Volunteer Opportunities

Veterans’ widows need help maintaining the small plot of graves. A simple WhatsApp group coordinates volunteers for one Saturday each month; tasks include weeding and repainting iron crosses.

No horticultural skill is required, only respect for the stones. Participants leave with sunburn and a sense of stewardship that outlasts any ceremony.

Reading List for Deeper Learning

The library keeps a shelf of French-language memoirs written by Antillean soldiers. English speakers can borrow translated excerpts printed as pamphlets; take one to the beach and finish it before your flight departs.

Each pamphlet ends with a QR code linking to an oral-history interview recorded in Creole. Listening to a veteran’s voice while watching the same horizon he sailed toward creates a layered perspective no single book can provide.
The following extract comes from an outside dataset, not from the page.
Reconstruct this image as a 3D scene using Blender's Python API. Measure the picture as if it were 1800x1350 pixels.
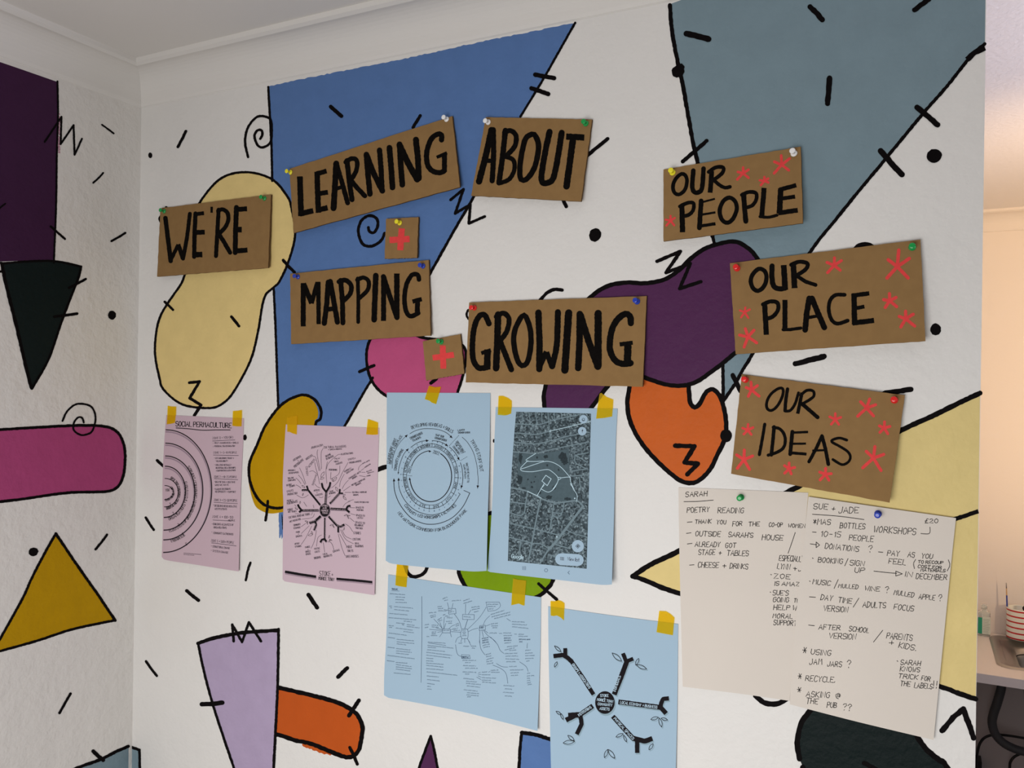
import bpy, bmesh, math, random
from mathutils import Vector, Matrix
from mathutils.geometry import tessellate_polygon

random.seed(7)
for o in list(bpy.data.objects):
    bpy.data.objects.remove(o, do_unlink=True)
scene = bpy.context.scene
COL = scene.collection

# ------------------------------------------------------------------ camera
F = 1430.0                       # focal length in pixels of the 1800x1350 frame
YAW = math.atan(0.5005)          # the mural wall is turned this far from square-on
ROLL = 0.0145
CAM = Vector((1.567, -1.255, 1.82))
_X = Vector((math.cos(YAW), math.sin(YAW), 0))
_Z = Vector((-math.sin(YAW), math.cos(YAW), 0))
_U = Vector((0, 0, 1))
RIGHT = (_X + ROLL * _U).normalized()
UPV = (_U - ROLL * _X).normalized()
cam_data = bpy.data.cameras.new('camera')
cam_data.sensor_fit = 'HORIZONTAL'
cam_data.sensor_width = 36.0
cam_data.lens = F / 1800.0 * 36.0
cam_data.clip_start = 0.02
cam = bpy.data.objects.new('camera', cam_data)
COL.objects.link(cam)
m3 = Matrix((RIGHT, UPV, -_Z)).transposed()
cam.matrix_world = Matrix.Translation(CAM) @ m3.to_4x4()
scene.camera = cam

# ------------------------------------------------------------------ world, light, exposure
world = bpy.data.worlds.new('world')
scene.world = world
world.use_nodes = True
_bg = world.node_tree.nodes['Background']
_bg.inputs[0].default_value = (1.0, 0.985, 0.97, 1)
_bg.inputs[1].default_value = 0.185


def area(name, loc, target, sx, sy, power, col, spread=180):
    d = bpy.data.lights.new(name, 'AREA')
    d.shape = 'RECTANGLE'
    d.size, d.size_y, d.energy, d.color = sx, sy, power, col
    d.spread = math.radians(spread)
    o = bpy.data.objects.new(name, d)
    COL.objects.link(o)
    o.location = loc
    o.rotation_euler = (Vector(target) - Vector(loc)).to_track_quat('-Z', 'Y').to_euler()
    return o


area('window_daylight', (1.10, -1.75, 1.22), (1.03, 0.0, 1.12), 1.2, 1.0, 16.6, (1.0, 0.982, 0.968), 140)
area('kitchen_daylight', (3.4, 0.45, 1.5), (1.75, 0.5, 2.5), 0.7, 0.7, 8.5, (0.86, 0.84, 1.0), 80)
_sd = bpy.data.lights.new('kitchen_lamp', 'SPOT')
_sd.energy, _sd.color, _sd.spot_size, _sd.spot_blend, _sd.shadow_soft_size = 140, (1.0, 0.69, 0.41), math.radians(90), 0.75, 0.05
_so = bpy.data.objects.new('kitchen_lamp', _sd)
COL.objects.link(_so)
_so.location = (2.9, 0.3, 1.6)
_so.rotation_euler = (Vector((2.2, 2.335, 2.5)) - _so.location).to_track_quat('-Z', 'Y').to_euler()

vs = scene.view_settings
vs.view_transform = 'Standard'
vs.look = 'None'
vs.exposure = 0.0
vs.gamma = 1.0
vs.use_curve_mapping = False
scene.cycles.use_denoising = True
scene.cycles.max_bounces = 8

# ------------------------------------------------------------------ materials
LIT = 1.30     # a white wall of albedo ~0.8 photographs at the photo's wall brightness


def lin(c):
    c /= 255.0
    return c / 12.92 if c <= 0.04045 else ((c + 0.055) / 1.055) ** 2.4


def rgb(r, g, b, k=LIT):
    return tuple(min(0.92, lin(v) * k) for v in (r, g, b)) + (1.0,)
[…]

Common Misconceptions Cleared Up

Some travel blogs claim Armistice Day was imported recently to boost low-season tourism. The archives show a commemorative mass listed in the Gustavia parish register dated 12 November 1919, proving the date has been marked for over a century.

Others assume the island’s Swedish past overrides French holidays. In reality Sweden never observed 11 November, so the date’s persistence underscores how completely the island adopted French civic identity after the 1878 referendum.

Clarifying the Name

Visitors from the United States sometimes call the holiday Veterans Day and expect discounts. Local businesses honour the silence but do not offer sales; mixing commemoration with commerce is considered distasteful.

Similarly, British guests ask for poppies. The island’s symbol is the cornflower; asking for a poppy will direct you to the nearest florist, not the remembrance stand.

Time Zone Confusion

The two-minute silence happens at 11 a.m. Atlantic Standard Time, not at 11 a.m. Paris time. Set your watch accordingly; arriving an hour late means you will hear only the closing hymn.

Online streaming from Paris can mislead viewers into thinking the ceremony is prerecorded. The island follows its own clock, respecting both history and regional practicality.